The other thing that I think really needs to be done is to get used to the sounds. In the first stage of your learning, you should listen to absolutely anything you can, especially if it's real native speech. Don't constrain yourself to only newbie audio, because it doesn't necessarily give you an accurate feel for the language. Yes, it's important to have lots of stuff that you can understand easily, but I think there are still lots of opportunities to just have some audio playing in the background to help you get used to the sound of the language.
Over the course of learning the language, you are going to encounter plenty of things that you only half-understand, so don't run away at the start if you want to investigate some harder materials.
Right now I favour these principles at the start:
1) find out what exists (like what kinds of sentences are possible), but don't worry about memorizing any of those patterns...just be aware of them
2) listen to anything, everything, as much as possible
3) give yourself lots of choices, and do whatever seems interesting.

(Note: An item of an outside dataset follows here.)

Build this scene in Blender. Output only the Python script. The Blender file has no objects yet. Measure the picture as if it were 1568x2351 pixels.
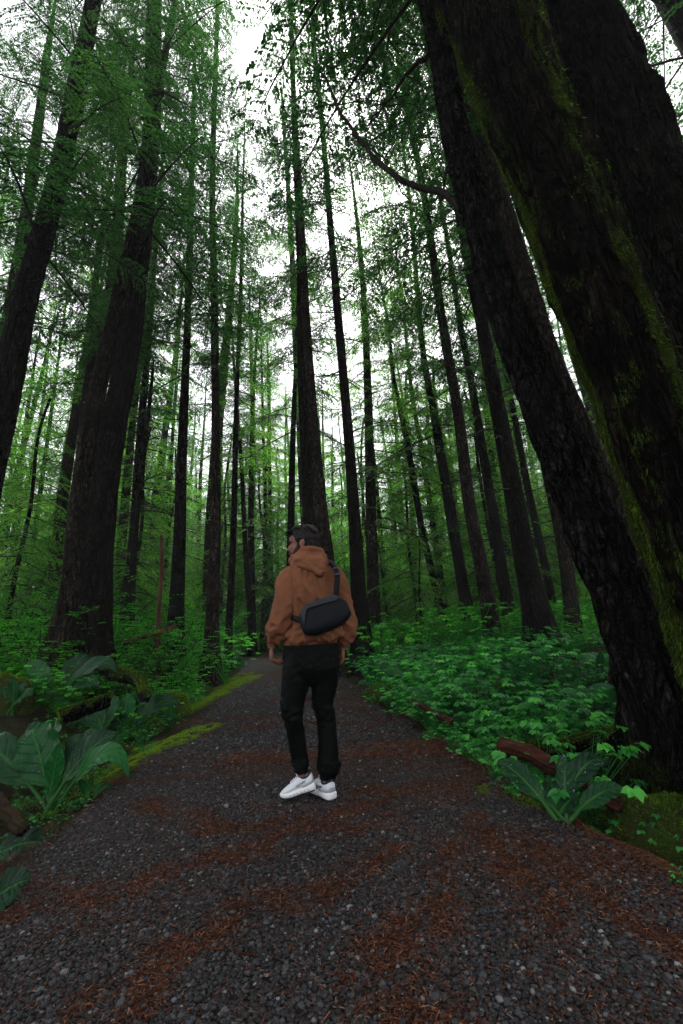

If you get bored with one, then switch. (native materials are hard, but have a higher chance of being interesting)
I actually like starting with Pimsleur or similar things for principle #1 (seeing what's out there), which also helps with #2 because it's audio...but I'm very quick to skip ahead to harder lessons because I get bored with the repetition of the early ones (#3). Committing to something like "I'll do all the Pimsleurs from 1 to 90" is a path to certain failure (for me anyway).